USAID nahm ihre Arbeit in Rußland nach der Auflösung der Sowjetunion im Dezember 1991 auf. Nach Angaben von State-Departments-Sprecherin Nuland hat die Behörde dort seither insgesamt mehr als 2,7 Milliarden Dollar ausgegeben. Im laufenden Finanzjahr beträgt der entsprechende Etat jedoch nur noch knapp 50 Millionen, also weniger als die Hälfte des Durchschnitts der vergangenen zwei Dekaden. Außerdem hat sich der Schwerpunkt deutlich von den früher im Vordergrund stehenden medizinischen Projekten – wie etwa Prävention und Hilfe gegen AIDS und Tuberkulose – auf den rein politischen Bereich verschoben. Berichten US-amerikanischen Zeitungen zufolge sind von den 49,47 Millionen Dollar des laufenden USAID-Rußland-Etats 59 Prozent offen als »Unterstützung von Demokratie und Zivilgesellschaft« deklariert, aber nur 37 Prozent als Hilfe für Gesundheitsprojekte; die übrigen vier Prozent sollten dem Umweltschutz zugute kommen.
Washington sucht Ersatz
Während USAID nun seine Zelte in Moskau abbrechen muß, können andere US-Organisationen ihre Unterstützung regierungsfeindlicher Aktivitäten vorläufig fortsetzen. Darunter sind die »Stiftungen« der beiden großen Kongreßparteien, das National Democratic Institute und das International Republican Institute, sowie das neokonservativ geprägte National Endowment for Democracy. Sie alle gelten in der offiziellen amerikanischen Sprachregelung als NGOs, also Nicht-Regierungsorganisation. In Wirklichkeit werden sie jedoch nahezu ausschließlich aus dem Staatshaushalt finanziert.
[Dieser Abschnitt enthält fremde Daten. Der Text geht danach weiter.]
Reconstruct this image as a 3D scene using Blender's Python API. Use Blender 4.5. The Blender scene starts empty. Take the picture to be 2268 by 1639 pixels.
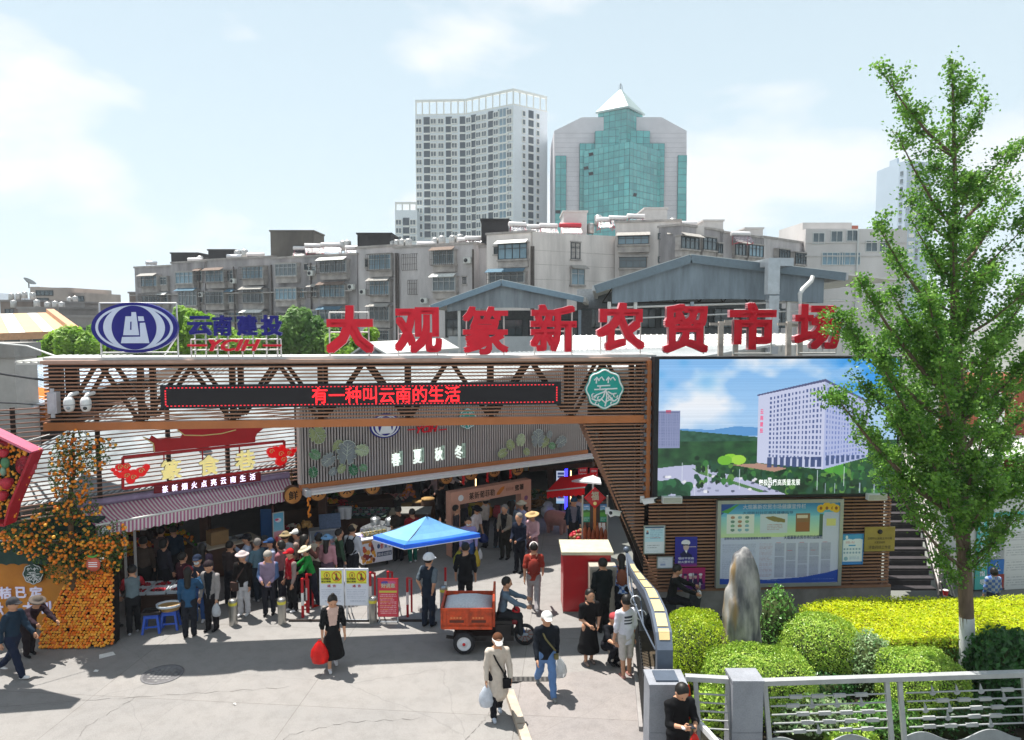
import bpy,math,random
import numpy as np
from mathutils import Vector,Matrix,noise as mnoise
R=random.Random(7)
S=bpy.context.scene
C=S.collection
PI=math.pi
rad=math.radians
EYE,FPX,HORIZON,CU,CV=7.5,1600.0,700.0,1134.0,819.5
PITCH=math.atan((CV-HORIZON)/FPX)
cam=bpy.data.objects.new('camera',bpy.data.cameras.new('camera'))
C.objects.link(cam);S.camera=cam
cam.location=(0,0,EYE);cam.rotation_euler=(PI/2-PITCH,0,0)
cam.data.sensor_width=36.0;cam.data.lens=FPX/2268.0*36.0
cam.data.clip_start=0.1;cam.data.clip_end=6000
SUN_DIR=Vector((-0.27,0.25,1.0)).normalized()
sun=bpy.data.objects.new('sun',bpy.data.lights.new('sun','SUN'))
C.objects.link(sun)
sun.data.energy=4.8;sun.data.angle=rad(0.55);sun.data.color=(1.0,0.955,0.89)
sun.rotation_euler=SUN_DIR.to_track_quat('Z','Y').to_euler()
S.view_settings.view_transform='Standard';S.view_settings.look='None'
S.view_settings.exposure=0.98;S.view_settings.gamma=1.0
S.view_settings.use_curve_mapping=False
W=bpy.data.worlds.new('World');S.world=W;W.use_nodes=True
def world():
 nt=W.node_tree;N=nt.nodes;L=nt.links;N.clear()
 sky=N.new('ShaderNodeTexSky');sky.sky_type='NISHITA';sky.sun_disc=False
 sky.sun_elevation=math.asin(SUN_DIR.z);sky.sun_rotation=math.atan2(SUN_DIR.x,SUN_DIR.y)
 sky.altitude=1890;sky.air_density=1.0;sky.dust_density=1.4;sky.ozone_density=1.2
 tc=N.new('ShaderNodeTexCoord')
 sep=N.new('ShaderNodeSeparateXYZ');L.new(tc.outputs['Generated'],sep.inputs[0])
 zc=N.new('ShaderNodeMath');zc.operation='MAXIMUM';L.new(sep.outputs['Z'],zc.inputs[0]);zc.inputs[1].default_value=0.0
 za=N.new('ShaderNodeMath');za.operation='ADD';L.new(zc.outputs[0],za.inputs[0]);za.inputs[1].default_value=0.30
 dv=N.new('ShaderNodeVectorMath');dv.operation='DIVIDE';L.new(tc.outputs['Generated'],dv.inputs[0])
 cb=N.new('ShaderNodeCombineXYZ');L.new(za.outputs[0],cb.inputs[0]);L.new(za.outputs[0],cb.inputs[1]);L.new(za.outputs[0],cb.inputs[2])
 L.new(cb.outputs[0],dv.inputs[1])
 mp=N.new('ShaderNodeMapping');L.new(dv.outputs[0],mp.inputs[0]);mp.inputs['Location'].default_value=(9.9,4.4,0.5);mp.inputs['Scale'].default_value=(1.0,1.0,1.6)
 n1=N.new('ShaderNodeTexNoise');n1.inputs['Scale'].default_value=1.1;n1.inputs['Detail'].default_value=10;n1.inputs['Roughness'].default_value=0.5;n1.inputs['Distortion'].default_value=0.25
 L.new(mp.outputs[0],n1.inputs['Vector'])
 cr=N.new('ShaderNodeValToRGB');L.new(n1.outputs[0],cr.inputs[0])
 cr.color_ramp.elements[0].position=0.52;cr.color_ramp.elements[0].color=(0,0,0,1)
 cr.color_ramp.elements[1].position=0.595;cr.color_ramp.elements[1].color=(0.8,0.8,0.8,1)
 vl=N.new('ShaderNodeMapRange');L.new(zc.outputs[0],vl.inputs[0])
 vl.inputs[1].default_value=0.0;vl.inputs[2].default_value=1.0;vl.inputs[3].default_value=0.96;vl.inputs[4].default_value=0.46
 veil=N.new('ShaderNodeMix');veil.data_type='RGBA';L.new(vl.outputs[0],veil.inputs[0]);L.new(sky.outputs[0],veil.inputs[6]);veil.inputs[7].default_value=(5.75,6.95,7.45,1)
 mix=N.new('ShaderNodeMix');mix.data_type='RGBA';L.new(cr.outputs[0],mix.inputs[0]);L.new(veil.outputs[2],mix.inputs[6]);mix.inputs[7].default_value=(7.9,7.95,8.0,1)
 bg=N.new('ShaderNodeBackground');L.new(mix.outputs[2],bg.inputs[0]);bg.inputs[1].default_value=0.068
 out=N.new('ShaderNodeOutputWorld');L.new(bg.outputs[0],out.inputs[0])
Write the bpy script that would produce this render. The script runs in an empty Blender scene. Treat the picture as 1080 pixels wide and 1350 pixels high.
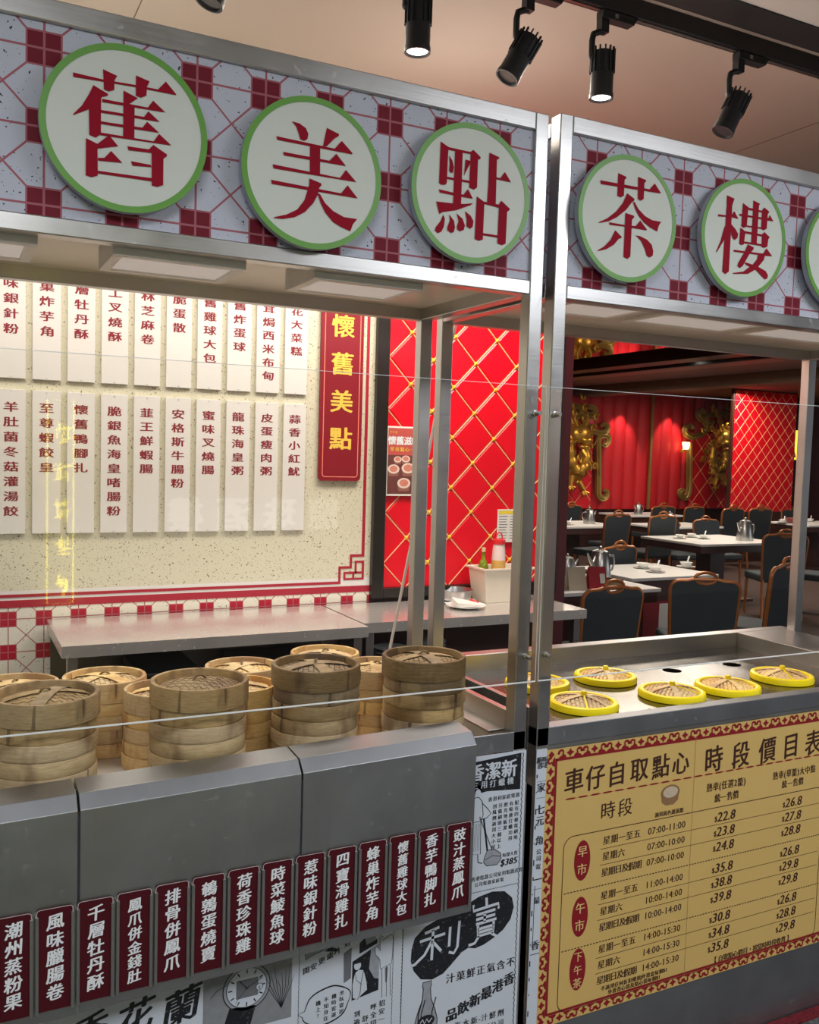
import bpy, bmesh, math, random
from math import sin, cos, pi, radians, atan2, hypot
from mathutils import Matrix, Vector

random.seed(7)
scn = bpy.context.scene
COL = scn.collection

# ------------------------------------------------------------------ camera
YAW, PIT, ROL, FPX = 0.468778, 0.0650943, -0.0294082, 1209.2
CAM = Vector((0.0, -1.9, 1.55))
fw = Vector((sin(YAW) * cos(PIT), cos(YAW) * cos(PIT), -sin(PIT)))
rt = Vector((cos(YAW), -sin(YAW), 0))
dn = fw.cross(rt)
r2 = rt * cos(ROL) + dn * sin(ROL)
d2 = dn * cos(ROL) - rt * sin(ROL)
cam = bpy.data.cameras.new('camera')
cam.sensor_fit = 'HORIZONTAL'
cam.sensor_width = 36.0
cam.lens = 36.0 * FPX / 1080.0
cam.clip_start = 0.05
cam_ob = bpy.data.objects.new('camera', cam)
COL.objects.link(cam_ob)
cam_ob.matrix_world = Matrix(((r2.x, -d2.x, -fw.x, CAM.x), (r2.y, -d2.y, -fw.y, CAM.y), (r2.z, -d2.z, -fw.z, CAM.z), (0, 0, 0, 1)))
scn.camera = cam_ob


def at(px, py, Y):
    """the point of the vertical plane y = Y that a measured spot of the photograph lies on"""
    d = r2 * ((px - 540) / FPX) + d2 * ((py - 675) / FPX) + fw
    return CAM + d * ((Y - CAM.y) / d.y)


# ------------------------------------------------------------------ world, lights, exposure
scn.view_settings.view_transform = 'Standard'
scn.view_settings.look = 'None'
scn.view_settings.gamma = 1.0
scn.view_settings.use_curve_mapping = False
scn.view_settings.exposure = 0.0
w = bpy.data.worlds.new('mall_daylight')
scn.world = w
w.use_nodes = True
bg = w.node_tree.nodes['Background']
bg.inputs[0].default_value = (0.86, 0.91, 1.0, 1)
bg.inputs[1].default_value = 1.6


def area(name, loc, size, energy, color=(1, 1, 1), rot=(0, 0, 0), spread=pi):
    l = bpy.data.lights.new(name, 'AREA')
    l.shape = 'RECTANGLE'
    l.size, l.size_y = size
    l.energy = energy
    l.color = color
    l.spread = spread
    o = bpy.data.objects.new(name, l)
    COL.objects.link(o)
    o.location = loc
    o.rotation_euler = rot
    return o


def spot(name, loc, target, energy, color, deg, blend=0.6, r=0.03):
    l = bpy.data.lights.new(name, 'SPOT')
    l.energy = energy
    l.color = color
    l.spot_size = radians(deg)
    l.spot_blend = blend
    l.shadow_soft_size = r
    o = bpy.data.objects.new(name, l)
    COL.objects.link(o)
    o.location = loc
    o.rotation_euler = (Vector(target) - Vector(loc)).to_track_quat('-Z', 'Y').to_euler()
    return o


WARM = (1.0, 0.90, 0.76)
area('kitchen_light', (0.55, 1.20, 2.90), (2.4, 0.5), 37, (1.0, 0.93, 0.82))
area('kitchen_light', (2.15, 1.20, 2.90), (0.9, 0.5), 40, (1.0, 0.90, 0.80))
area('mall_light', (2.8, -2.4, 2.85), (1.8, 1.4), 88, (0.90, 0.94, 1.0))
area('mall_light', (-0.6, -2.6, 2.85), (1.6, 1.0), 72, (0.90, 0.94, 1.0))
for x in (0.3, 1.6):  # unseen fill points behind the header, added to brighten the tan ceiling
    l = bpy.data.lights.new('ceiling_fill', 'POINT')
    l.energy = 5
    l.color = (1.0, 0.93, 0.84)
    l.shadow_soft_size = 0.12
    o = bpy.data.objects.new('ceiling_fill', l)
    COL.objects.link(o)
    o.location = (x, 0.95, 2.50)
for x, y in ((5.2, 4.0), (8.4, 6.6), (11.6, 9.0), (10.5, 6.0), (8.2, 9.6)):
    area('dining_light', (x, y, 2.70), (0.9, 0.9), 52, WARM)


# ------------------------------------------------------------------ materials
def lin(c):
    return tuple(((v / 255.0) / 12.92 if v / 255.0 <= 0.04045 else ((v / 255.0 + 0.055) / 1.055) ** 2.4) for v in c) + (1.0,)


MATS = {}


class N:
    """small wrapper to write node trees briefly"""
    def __init__(s, name):
        s.m = bpy.data.materials.new(name)
        s.m.use_nodes = True
        s.t = s.m.node_tree
        s.b = s.t.nodes['Principled BSDF']

    def node(s, kind, **k):
        n = s.t.nodes.new(kind)
        for a, v in k.items():
            setattr(n, a, v)
        return n

    def link(s, a, b):
        s.t.links.new(a, b)

    def put(s, sock, v):
        if isinstance(v, bpy.types.NodeSocket):
            s.link(v, sock)
        else:
            sock.default_value = v

    def math(s, op, a, b=0.0, c=0.0):
        n = s.node('ShaderNodeMath', operation=op)
        s.put(n.inputs[0], a)
        s.put(n.inputs[1], b)
        if len(n.inputs) > 2:
            s.put(n.inputs[2], c)
        return n.outputs[0]

    def mix(s, f, a, b):
        n = s.node('ShaderNodeMix', data_type='RGBA')
        s.put(n.inputs[0], f)
        s.put(n.inputs[6], a)
        s.put(n.inputs[7], b)
        return n.outputs[2]

    def coord(s, which='Object', scale=(1, 1, 1), rot=(0, 0, 0)):
        c = s.node('ShaderNodeTexCoord')
        mp = s.node('ShaderNodeMapping')
        mp.inputs['Scale'].default_value = scale
        mp.inputs['Rotation'].default_value = rot
        s.link(c.outputs[which], mp.inputs[0])
        return mp.outputs[0]

    def noise(s, vec, scale, detail=3, rough=0.5):
        n = s.node('ShaderNodeTexNoise')
        n.inputs['Scale'].default_value = scale
        n.inputs['Detail'].default_value = detail
        n.inputs['Roughness'].default_value = rough
        s.link(vec, n.inputs['Vector'])
        return n.outputs['Fac']

    def ramp(s, f, stops):
        n = s.node('ShaderNodeValToRGB')
        cr = n.color_ramp
        while len(cr.elements) > 1:
            cr.elements.remove(cr.elements[-1])
        for i, (p, c) in enumerate(stops):
            e = cr.elements[0] if i == 0 else cr.elements.new(p)
            e.position = p
            e.color = c if len(c) == 4 else tuple(c) + (1,)
        s.link(f, n.inputs[0])
        return n.outputs[0]

    def bump(s, h, strength=0.2, dist=0.01):
        n = s.node('ShaderNodeBump')
        n.inputs['Strength'].default_value = strength
        n.inputs['Distance'].default_value = dist
        s.link(h, n.inputs['Height'])
        s.link(n.outputs[0], s.b.inputs['Normal'])

    def set(s, **k):
        al = dict(col='Base Color', rough='Roughness', metal='Metallic', ior='IOR', trans='Transmission Weight', coat='Coat Weight', spec='Specular IOR Level', emit='Emission Color', es='Emission Strength', alpha='Alpha')
        for a, v in k.items():
            s.put(s.b.inputs[al[a]], v)
        return s


def plain(name, rgb, rough=0.5, metal=0.0, var=0.06, vs=30, spec=0.5, coat=0.0):
    if name in MATS:
        return MATS[name]
    n = N(name)
    c = lin(rgb)
    f = n.noise(n.coord(), vs)
    dark = tuple(v * (1 - var * 2.2) for v in c[:3]) + (1,)
    n.set(col=n.mix(f, dark, tuple(min(1, v * (1 + var)) for v in c[:3]) + (1,)), rough=rough, metal=metal, spec=spec, coat=coat)
    MATS[name] = n.m
    return n.m


def glow(name, rgb, strength):
    if name in MATS:
        return MATS[name]
    n = N(name)
    n.set(col=lin(rgb), emit=lin(rgb), es=strength, rough=0.6)
    MATS[name] = n.m
    return n.m


def steel(name, rgb=(204, 202, 200), rough=0.30, scale=(3, 3, 220), amp=0.12, metal=1.0):
    if name in MATS:
        return MATS[name]
    n = N(name)
    c = lin(rgb)
    streak = n.noise(n.coord(scale=scale), 1.0, 4, 0.6)
    cloud = n.noise(n.coord(), 7.0, 3)
    spots = n.noise(n.coord(), 55.0, 2)
    rg = n.math('ADD', n.math('MULTIPLY', streak, amp), n.math('ADD', rough - amp, n.math('MULTIPLY', cloud, 0.16)))
    rg = n.math('ADD', rg, n.math('MULTIPLY', n.math('GREATER_THAN', spots, 0.70), 0.12))
    n.set(col=n.mix(cloud, tuple(v * 0.80 for v in c[:3]) + (1,), c), rough=rg, metal=metal)
    n.bump(streak, 0.05, 0.002)
    MATS[name] = n.m
    return n.m


def tile_print(name, x0, z0, P, half, bgc, red, line, lw=0.015, speck=(60, 60, 70)):
    """printed octagon-and-square tile pattern with speckles"""
    n = N(name)
    c = n.node('ShaderNodeNewGeometry')
    sp = n.node('ShaderNodeSeparateXYZ')
    n.link(c.outputs['Position'], sp.inputs[0])

    def dist(sock, o):
        u = n.math('DIVIDE', n.math('SUBTRACT', sock, o), P)
        return n.math('ABSOLUTE', n.math('SUBTRACT', n.math('FRACT', n.math('ADD', u, 100.5)), 0.5))
    hx = n.math('ADD', sp.outputs['X'], sp.outputs['Y'])
    u = dist(hx, x0)
    v = dist(sp.outputs['Z'], z0)
    mx = n.math('MAXIMUM', u, v)
    sq = n.math('LESS_THAN', mx, half)
    edge = n.math('COMPARE', mx, half, lw * 0.8)
    cross = n.math('LESS_THAN', n.math('MINIMUM', u, v), lw)
    diag = n.math('MULTIPLY', n.math('COMPARE', u, v, lw * 1.3), n.math('GREATER_THAN', mx, half))
    ln = n.math('MAXIMUM', n.math('MAXIMUM', cross, diag), edge)
    vec = n.coord()
    sk = n.math('GREATER_THAN', n.noise(vec, 150, 1, 0.4), 0.735)
    sk2 = n.math('GREATER_THAN', n.noise(vec, 300, 1, 0.4), 0.74)
    base = n.mix(n.math('MAXIMUM', sk, sk2), lin(bgc), lin(speck))
    col = n.mix(sq, base, n.mix(n.noise(vec, 40), lin(red), tuple(q * 1.15 for q in lin(red))))
    col = n.mix(ln, col, lin(line))
    n.set(col=col, rough=0.6, spec=0.2)
    return n.m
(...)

Die US-Medien gehen allgemein davon aus, daß Washington nach Wegen suchen – und sie wohl auch finden wird – seine russischen Kostgänger auch künftig materiell gut auszustatten. Die New York Times berichtete am Dienstag, daß die Obama-Administration in kluger Voraussicht schon im Oktober vorigen Jahres die Schaffung eines neuen, mit 50 Millionen Dollar ausgestatteten Fonds vorgeschlagen habe, den man als »private Stiftung« nach russischem Recht etablieren möchte. Die Arbeit an diesem Projekt soll nun beschleunigt werden.